Mógłbym długo teoretyzowac, dlaczego nie uważam tego za dobry pomysł.
Podam więc dwa przykłady - Wolsung SSG i Neuroshima Tactics.
Ile razy graliście w Wolsunga taktycznego? Założę się, że niewiele, chociażby dlatego, że na dzień dzisiejszy nie ma do niego figurek.
Podobnie z Neuroshimą. Figurki są, ale ilu bitewniakowców sięga po ten system? Podkreślam - BITEWNIAKOWCÓW, nie fanów Neuroshimy. Czy mając wybór, np pomiędzy Infinity i NST, a mając figurki do Infinity, zagralibyście w NST na nich? I kompletnie porzucilibyście granie w Infinity?
Nie sądzę. Może raz, dla zabawy zobaczyc o co biega.
Bo oggr, masz rację - mechanika i świat tworzą grę, ale w dużo większym stopniu tworzą ją modele, będące znacznym elementem hobby. To modele i setting tworzą "feel" gry, zasady są tu naprawdę poboczne. Co zresztą łatwo policzyc - normalny hobbysta bitewniaków 95% czasu spędza na budowaniu armii, malowaniu, konwersjach itd. Tylko pozostałych 5% czasu to prowadzenie bitew, czyli faktyczne korzystanie z zasad.

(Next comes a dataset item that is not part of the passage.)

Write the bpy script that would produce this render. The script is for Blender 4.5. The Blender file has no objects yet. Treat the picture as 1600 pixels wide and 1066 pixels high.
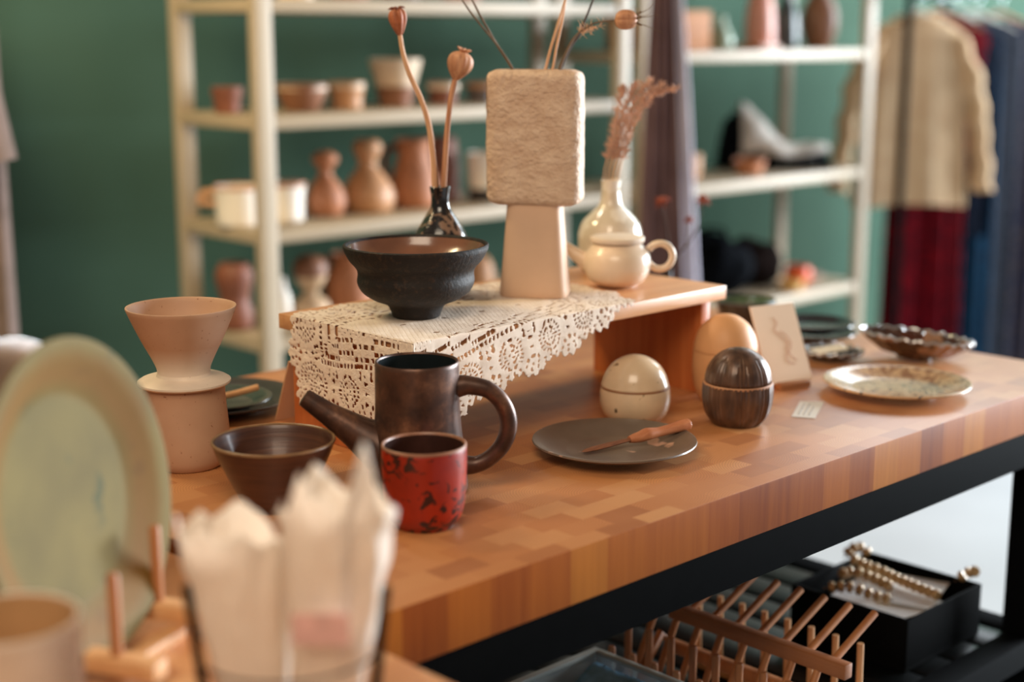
import bpy, bmesh, math, random
import numpy as np
from mathutils import Vector, Matrix, noise as mnoise

rnd = random.Random(7)
PI = math.pi
S = bpy.context.scene
COL = S.collection

# ------------------------------------------------------------------ camera
YAW, PITCH = 0.8027452, 0.2051057        # azimuth from +X, tilt below the horizontal
cam_d = bpy.data.cameras.new('camera')
cam = bpy.data.objects.new('camera', cam_d)
COL.objects.link(cam)
S.camera = cam
cam.location = (0, 0, 1.38)
fwd = Vector((math.cos(YAW) * math.cos(PITCH), math.sin(YAW) * math.cos(PITCH), -math.sin(PITCH)))
cam.rotation_euler = fwd.to_track_quat('-Z', 'Y').to_euler()
cam_d.sensor_width = 36
cam_d.lens = 52.34
cam_d.clip_start = 0.02
cam_d.dof.use_dof = True
cam_d.dof.focus_distance = 1.66
cam_d.dof.aperture_fstop = 2.0

# ------------------------------------------------------------------ light
S.view_settings.view_transform = 'Standard'
S.view_settings.look = 'None'
S.view_settings.gamma = 1
S.view_settings.exposure = -0.05
S.view_settings.use_curve_mapping = False
S.cycles.use_denoising = True
S.cycles.max_bounces = 6

wd = bpy.data.worlds.new('world')
S.world = wd
wd.use_nodes = True
bg = wd.node_tree.nodes['Background']
bg.inputs[0].default_value = (1.0, 0.85, 0.72, 1)
bg.inputs[1].default_value = 0.14


def area(name, loc, target, sx, sy, power, col):
    d = bpy.data.lights.new(name, 'AREA')
    d.shape = 'RECTANGLE'
    d.size, d.size_y = sx, sy
    d.energy = power
    d.color = col
    o = bpy.data.objects.new(name, d)
    COL.objects.link(o)
    o.location = loc
    o.rotation_euler = (Vector(target) - Vector(loc)).to_track_quat('-Z', 'Y').to_euler()
    return o


# daylight through the shop window (to the right), warm ceiling lamp and spot, added wall and glare lights
area('window_daylight', (9.6, -0.9, 2.1), (1.6, 1.1, 0.9), 5.0, 2.8, 2100, (0.84, 0.93, 1.0))
area('warm_fill_lamp', (-0.35, 0.15, 2.65), (1.1, 1.2, 0.9), 1.2, 1.2, 36, (1.0, 0.83, 0.63))
area('warm_fill_lamp', (0.6, 2.3, 2.4), (1.45, 3.35, 1.15), 0.5, 0.5, 40, (1.0, 0.80, 0.46))  # unseen light added to warm and brighten the left wall
area('glare_panel', (5.6, 2.3, 2.7), (4.6, 1.9, 1.0), 1.6, 1.2, 44, (0.86, 0.94, 1.0))  # unseen cool panel added for glare on the table's right end and rims
area('ceiling_spot', (1.3, 2.35, 2.6), (1.25, 1.4, 1.0), 0.10, 0.10, 3.0, (1.0, 0.85, 0.70))


# ------------------------------------------------------------------ materials
def srgb(r, g, b):
    f = lambda c: ((c / 255) / 12.92) if c <= 10 else (((c / 255) + 0.055) / 1.055) ** 2.4
    return (f(r), f(g), f(b), 1)


class NT:
    def __init__(s, name):
        s.m = bpy.data.materials.new(name)
        s.m.use_nodes = True
        s.t = s.m.node_tree
        s.b = s.t.nodes['Principled BSDF']
        s.tc = None

    def n(s, typ, **kw):
        x = s.t.nodes.new(typ)
        for k, v in kw.items():
            setattr(x, k, v)
        return x

    def l(s, a, b):
        s.t.links.new(a, b)

    def obj(s, scale=(1, 1, 1), rot=(0, 0, 0)):
        if s.tc is None:
            s.tc = s.n('ShaderNodeTexCoord')
        mp = s.n('ShaderNodeMapping')
        mp.inputs['Scale'].default_value = scale
        mp.inputs['Rotation'].default_value = rot
        s.l(s.tc.outputs['Object'], mp.inputs['Vector'])
        return mp.outputs[0]

    def noise(s, vec, scale, detail=3, rough=.5, dist=0):
        x = s.n('ShaderNodeTexNoise')
        x.inputs['Scale'].default_value = scale
        x.inputs['Detail'].default_value = detail
        x.inputs['Roughness'].default_value = rough
        x.inputs['Distortion'].default_value = dist
        s.l(vec, x.inputs['Vector'])
        return x.outputs['Fac']

    def ramp(s, fac, stops, interp='LINEAR'):
        x = s.n('ShaderNodeValToRGB')
        x.color_ramp.interpolation = interp
        e = x.color_ramp.elements
        while len(e) < len(stops):
            e.new(0.5)
        for i, (p, c) in enumerate(stops):
            e[i].position = p
            e[i].color = c if len(c) == 4 else (*c, 1)
        s.l(fac, x.inputs[0])
        return x.outputs[0]

    def mix(s, fac, a, b, mode='MIX'):
        x = s.n('ShaderNodeMix', data_type='RGBA', blend_type=mode)
        if isinstance(fac, (int, float)):
            x.inputs[0].default_value = fac
        else:
            s.l(fac, x.inputs[0])
        for v, i in ((a, 6), (b, 7)):
            if isinstance(v, tuple):
                x.inputs[i].default_value = v
            else:
                s.l(v, x.inputs[i])
        return x.outputs[2]

    def bump(s, h, strength=.3, dist=.002):
        x = s.n('ShaderNodeBump')
        x.inputs['Strength'].default_value = strength
        x.inputs['Distance'].default_value = dist
        s.l(h, x.inputs['Height'])
        s.l(x.outputs[0], s.b.inputs['Normal'])

    def col(s, c):
        if isinstance(c, tuple):
            s.b.inputs['Base Color'].default_value = c
        else:
            s.l(c, s.b.inputs['Base Color'])

    def p(s, rough=.5, metal=0, spec=.5, coat=0):
        s.b.inputs['Roughness'].default_value = rough
        s.b.inputs['Metallic'].default_value = metal
        s.b.inputs['Specular IOR Level'].default_value = spec
        s.b.inputs['Coat Weight'].default_value = coat
        s.b.inputs['Coat Roughness'].default_value = .12
        return s


def dim(c, k):
    return (c[0] * k, c[1] * k, c[2] * k, 1)


def plain(name, c, rough=.5, var=.18, scale=30, metal=0, spec=.5, coat=0, bump=.1, bscale=180):
    """a colour with soft uneven mottling and a fine surface grain"""
    t = NT(name)
    v = t.obj()
    n = t.noise(v, scale, 4)
    t.col(t.ramp(n, [(.3, dim(c, 1 - var)), (.7, dim(c, 1 + var))]))
    t.p(rough, metal, spec, coat)
    if bump:
        t.bump(t.noise(v, bscale, 3), bump, .001)
    return t.m


def speckled(name, c, spots, rough=.5, coat=0, var=.12, spec=.5):
    """glaze with spots: spots = [(colour, scale, threshold)]"""
    t = NT(name)
    v = t.obj()
    o = t.ramp(t.noise(v, 22, 4), [(.3, dim(c, 1 - var)), (.7, dim(c, 1 + var))])
    for sc, scale, th in spots:
        n = t.noise(v, scale, 2, .5)
        k = t.ramp(n, [(th, (0, 0, 0)), (min(th + .03, 1), (1, 1, 1))])
        o = t.mix(k, o, sc)
    t.col(o)
    t.p(rough, 0, spec, coat)
    t.bump(t.noise(v, 140, 3), .08, .001)
    return t.m


def wood(name, c1, c2, rough=.45, axis='X', scale=1.0, spec=.4):
    t = NT(name)
    sc = {'X': (1.2, 22, 22), 'Y': (22, 1.2, 22), 'Z': (22, 22, 1.2)}[axis]
    v = t.obj(tuple(a * scale for a in sc))
    n = t.noise(v, 3.0, 5, .6, .6)
    t.col(t.ramp(n, [(.28, c1), (.72, c2)]))
    t.p(rough, 0, spec)
    t.bump(n, .12, .001)
    return t.m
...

Można oczywiście zaklinac rzeczywistosc i wierzyc, że "mój system grania będzie tak zajefajny, że wystarczająca liczba ludzi porzuci systemy, dla których kupiło figurki, bym mógł go sprzedawac i miec kasę na linię odlewniczą".
Jednak po doświadczeniach profesjonalnych z grami bitewnymi stwierdzam, że to pobożne życzenia.
Ludzie są, jacy są. Dlatego ja osobiście przy Konflikcie Ceresjańskim nie zamierzam polegac na jakichkolwiek proxach.
Chcę miec modele, które będą odzwierciedlały sobą mechanikę gry. Chcę, by były tanie i dostępne dla kazdego, tak by system się rozpropagował sam, wraz z nimi. A jeśli bedzie popular demand, to wtedy można pomyślec nad zmianą modeli na bardziej "figurkowe". I oczywiscie można się ze mną nie zgadzac, ale właśnie taką strategię przyjąłem.